Current Students
Biographical Profiles of Current MPA Graduate Students
Rebecca is from Annandale, Virginia. After graduating from Yale in 2020 with a B.A. in Ethics, Politics, and Economics, she worked for the Federal Emergency Management Agency as a data scientist and had a formative experience deploying to recovery efforts from Hurricane Ida. She transitioned into climate work, including as Deputy Director for Sustainability at the White House Council on Environmental Quality. Rebecca is passionate about making public institutions transparent and accountable.
Born and raised in San Diego, Rachael received her bachelor’s degree in physics and a minor in astronomy from the University of Virginia. Upon graduation, she began a career in government service, including a three-year post abroad in England as a staff officer in support of the Department of Defense and most recently as an intelligence analyst within the Department of the Treasury. Involving the intersection of emerging technology and financial intelligence to improving indicators and warning intelligence sharing within convention warfare, her career has been rewarding, challenging, and never without surprises. If you’re looking to find her, the best places to look would be pop punk concerts (the sadder, the better), national parks (especially the ones with caves), or art museums (art deco and impressionism preferred).
Frances graduated from Washington University with a B.A. in sociology in 2019. Since, she has worked in policy research at Decriminalize Sex Work, people operations, and talent acquisition at Propel, a government-tech company focused on improving the social safety net in the United States, and social impact communications at Nespresso USA. Her passion for understanding social systems and building resource equity within them has been a primary motivator throughout her career. While living in St. Louis, she interned for Arch City Defenders, working to combat the criminalization of poverty through the abolition of the city's cash bail system. She was a founding member of Cultivating Connections, a club at Washington University that partnered with the International Institute's Global Farms Program to build urban farms for immigrant communities in North St. Louis. In Brooklyn, she volunteered as a rape and domestic violence crisis advocate for survivors receiving care in the emergency department. She spent the summer before SPIA wrapping up work and volunteering and backpacking with her sister. This past summer, she worked as a research assistant at The Lab @ DC in Washington. Upon graduation from SPIA, Frances hopes to work on increasing financial resource access for low-income Americans, making our social safety net more efficient, effective, and human-centered.

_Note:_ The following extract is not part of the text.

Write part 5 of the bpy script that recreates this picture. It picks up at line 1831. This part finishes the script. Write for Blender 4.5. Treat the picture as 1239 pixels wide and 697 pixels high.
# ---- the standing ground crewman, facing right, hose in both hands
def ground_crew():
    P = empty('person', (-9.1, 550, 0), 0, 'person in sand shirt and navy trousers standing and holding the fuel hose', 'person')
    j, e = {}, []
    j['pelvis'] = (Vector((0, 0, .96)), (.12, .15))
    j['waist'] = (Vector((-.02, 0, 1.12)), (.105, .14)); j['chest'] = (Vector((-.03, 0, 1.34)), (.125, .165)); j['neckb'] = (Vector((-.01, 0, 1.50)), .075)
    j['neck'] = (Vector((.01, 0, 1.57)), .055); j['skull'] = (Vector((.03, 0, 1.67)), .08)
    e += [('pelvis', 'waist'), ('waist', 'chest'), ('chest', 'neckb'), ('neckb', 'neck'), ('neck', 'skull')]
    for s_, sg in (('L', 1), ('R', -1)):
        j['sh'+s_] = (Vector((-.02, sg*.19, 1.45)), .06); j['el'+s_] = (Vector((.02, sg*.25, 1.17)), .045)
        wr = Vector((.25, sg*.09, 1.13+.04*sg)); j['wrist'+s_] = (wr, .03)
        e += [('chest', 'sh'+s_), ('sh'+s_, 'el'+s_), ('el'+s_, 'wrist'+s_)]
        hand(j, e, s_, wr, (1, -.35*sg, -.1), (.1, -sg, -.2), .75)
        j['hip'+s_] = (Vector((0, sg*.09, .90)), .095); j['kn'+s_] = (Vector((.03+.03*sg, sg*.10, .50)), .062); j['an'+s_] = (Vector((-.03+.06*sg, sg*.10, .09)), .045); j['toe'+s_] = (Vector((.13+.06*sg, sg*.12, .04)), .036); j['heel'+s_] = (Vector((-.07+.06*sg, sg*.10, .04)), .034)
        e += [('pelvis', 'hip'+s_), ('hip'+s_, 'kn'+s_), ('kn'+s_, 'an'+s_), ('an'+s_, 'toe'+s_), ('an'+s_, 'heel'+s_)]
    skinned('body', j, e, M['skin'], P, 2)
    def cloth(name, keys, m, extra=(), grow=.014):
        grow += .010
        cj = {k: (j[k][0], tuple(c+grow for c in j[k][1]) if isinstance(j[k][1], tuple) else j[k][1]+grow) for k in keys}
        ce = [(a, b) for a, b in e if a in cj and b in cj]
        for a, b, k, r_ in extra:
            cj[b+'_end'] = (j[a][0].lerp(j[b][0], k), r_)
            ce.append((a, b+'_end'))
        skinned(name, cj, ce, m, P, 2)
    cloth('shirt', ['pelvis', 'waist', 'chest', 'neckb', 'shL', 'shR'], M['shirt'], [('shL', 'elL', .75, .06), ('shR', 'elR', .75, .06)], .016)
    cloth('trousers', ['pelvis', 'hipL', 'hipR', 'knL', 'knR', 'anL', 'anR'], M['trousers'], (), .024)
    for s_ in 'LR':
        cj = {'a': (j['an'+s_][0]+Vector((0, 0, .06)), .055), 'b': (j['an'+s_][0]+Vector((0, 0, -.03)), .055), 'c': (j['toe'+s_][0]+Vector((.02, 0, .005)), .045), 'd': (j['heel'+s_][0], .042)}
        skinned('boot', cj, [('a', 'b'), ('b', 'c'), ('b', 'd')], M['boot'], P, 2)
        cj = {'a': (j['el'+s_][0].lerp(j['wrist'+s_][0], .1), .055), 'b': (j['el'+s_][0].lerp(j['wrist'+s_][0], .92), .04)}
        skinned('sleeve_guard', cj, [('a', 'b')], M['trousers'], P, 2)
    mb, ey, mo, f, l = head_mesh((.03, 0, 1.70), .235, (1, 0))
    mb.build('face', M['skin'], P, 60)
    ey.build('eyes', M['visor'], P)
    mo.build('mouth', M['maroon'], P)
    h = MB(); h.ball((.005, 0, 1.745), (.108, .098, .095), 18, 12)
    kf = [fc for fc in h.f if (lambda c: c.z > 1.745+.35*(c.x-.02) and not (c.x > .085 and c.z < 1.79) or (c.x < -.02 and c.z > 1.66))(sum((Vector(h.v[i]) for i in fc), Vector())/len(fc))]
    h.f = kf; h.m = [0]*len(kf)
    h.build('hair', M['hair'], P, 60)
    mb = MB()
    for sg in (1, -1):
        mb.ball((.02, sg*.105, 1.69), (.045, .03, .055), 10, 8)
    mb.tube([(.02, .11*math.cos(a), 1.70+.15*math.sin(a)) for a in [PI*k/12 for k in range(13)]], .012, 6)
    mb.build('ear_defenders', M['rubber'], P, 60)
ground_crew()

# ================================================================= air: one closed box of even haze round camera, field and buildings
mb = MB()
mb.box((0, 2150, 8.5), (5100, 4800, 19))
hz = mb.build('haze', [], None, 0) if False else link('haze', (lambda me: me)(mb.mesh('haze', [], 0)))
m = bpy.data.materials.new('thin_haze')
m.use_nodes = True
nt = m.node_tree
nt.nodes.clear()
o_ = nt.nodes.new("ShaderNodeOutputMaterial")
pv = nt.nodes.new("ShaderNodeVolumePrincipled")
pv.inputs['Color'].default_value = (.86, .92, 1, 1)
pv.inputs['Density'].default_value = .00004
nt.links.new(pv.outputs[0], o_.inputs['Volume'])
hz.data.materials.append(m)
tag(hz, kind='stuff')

Possessing a long-standing commitment to public service, Delanya has driven social impact and development initiatives across the globe. Through her work at Dalberg Global Development Advisors, Delanya supported engagements in international development focusing on entrepreneurship, maternal health, agri-finance, climate, energy, international education, and accountability. While completing her undergraduate studies at Harvard, Delanya championed public service initiatives engaging K-12 students in roles with Project Rousseau, Harvard’s Griffin Financial Aid Office, and the City of Birmingham’s Office of Innovation and Economic Opportunity. Notably at the City of Birmingham’s Office of Innovation and Economic Opportunity, Delanya supported the realization of the Birmingham Promise, creating funded pathways to in-state colleges and apprenticeships for over 20,000 Birmingham City School students. She has continued her contribution to impactful education initiatives as a strategy consultant at Crimson Education, supporting students from a wide range of backgrounds and lived experiences. A native of Birmingham, Alabama, Delanya holds a bachelor's degree in government, minoring in philosophy with a citation in Spanish. She has received numerous recognitions, namely, the Thomas R. Pickering Foreign Affairs Fellowship where she will support the Department of State as a Foreign Service Officer. As an MPA candidate at Princeton SPIA, Delanya has a continuing interest in exploring how transitional justice tools can address instances of historical injustice in the global community.
Michiko majored in law and politics with a concentration on public law at University of Tokyo from 2017-2021. Upon graduation, she joined the Ministry of Foreign Affairs of Japan, and worked in the Status of U.S. Forces Agreement Division for two years. For her MPA internship, Michiko worked as a research intern at the Hudson Institute in Washington, D.C.